Returning to the One, Part 9

The Lesson of Judgment
Everyone has a personal opinion. Our likes and dislikes enable us to set boundaries for ourselves as to what we want to experience on a daily basis. Our emotions guide us to make good choices for our life. We are less likely to want to experience something again once it has made a bad impression on us. If we enjoy something, we are more likely to want to do it again. These are choices we make based on our personal preferences. These opinions work for us as they belong to us.
When we make a judgment about another person, how they behave, what they look like, the clothes they wear, color of their skin, their religion, these opinions work against us. These types of judgments often have a basis on the opinions of others we have accepted as true. They actually communicate more about us as a person than the actions of other people. Our evaluation of something that annoys us and to constantly criticize it keeps us in lower vibrational energy.
A highly judgmental person is rarely a happy one. The constant focus on what bothers them keeps them from seeing what they do enjoy. At some point they feel they have the moral authority to condemn anything and anyone they disapprove of. This leads to openly criticizing what they reject personally. They simply cannot allow for the possibility that whatever infuriates them might be perfect for the other person.

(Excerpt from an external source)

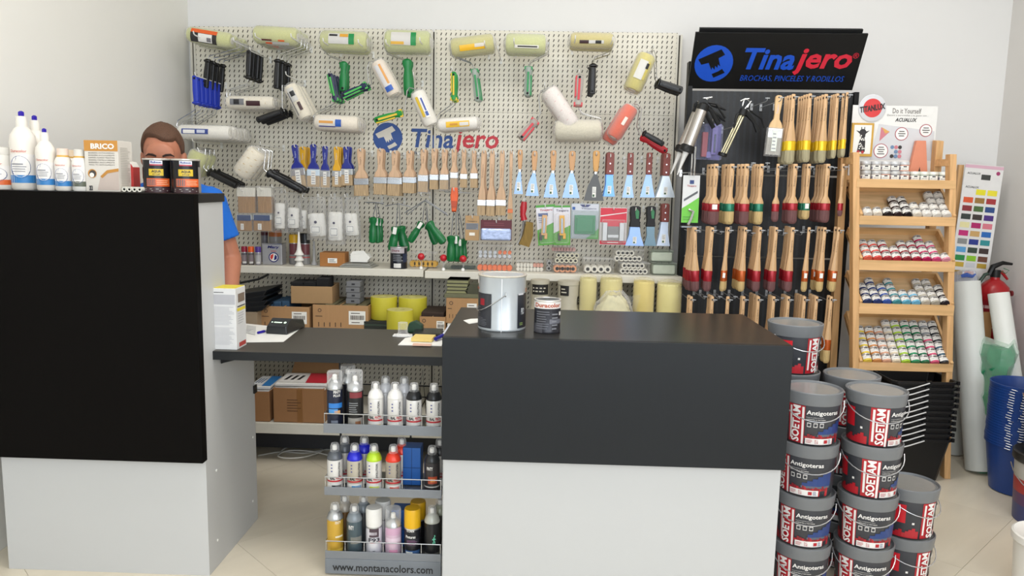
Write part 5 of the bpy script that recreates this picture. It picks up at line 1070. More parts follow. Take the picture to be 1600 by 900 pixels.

The many aspects of judgement replaced by positive traits guides us to a happier perspective on life. Below is a list of words associated with judgement and acceptance. Judgmental terms and feelings can be replaced with the more positive emotions of acceptance.
JUDGMENTAL ACCEPTANCE
Cruelty Compassion
Disapproving Understanding
Blame Forgiveness
Self-righteous Humbleness
Rejection Endorsement
Condemnation Support
Criticize Compliment
We also judge ourselves by comparison to someone else. Disapproving, blame and rejection of our own self leads us down a road of condemnation that serves no purpose. Life is difficult enough at times and when we judge our actions, feelings or beliefs against another person, we experience self-induced despair and misery. When we grow in acceptance of who we are with a dedication to self-improvement, we let go of our judgmental inclinations.
We are unique, as are all other people. We are each here to experience life in a way that supports our spiritual growth. Personal happiness is how we measure how well we are doing in dealing with our lessons. How someone else chooses to experience their life is really none of our business. Unless they are doing physical or emotional harm to somebody, adopting an attitude of live and let live is a wiser course of action.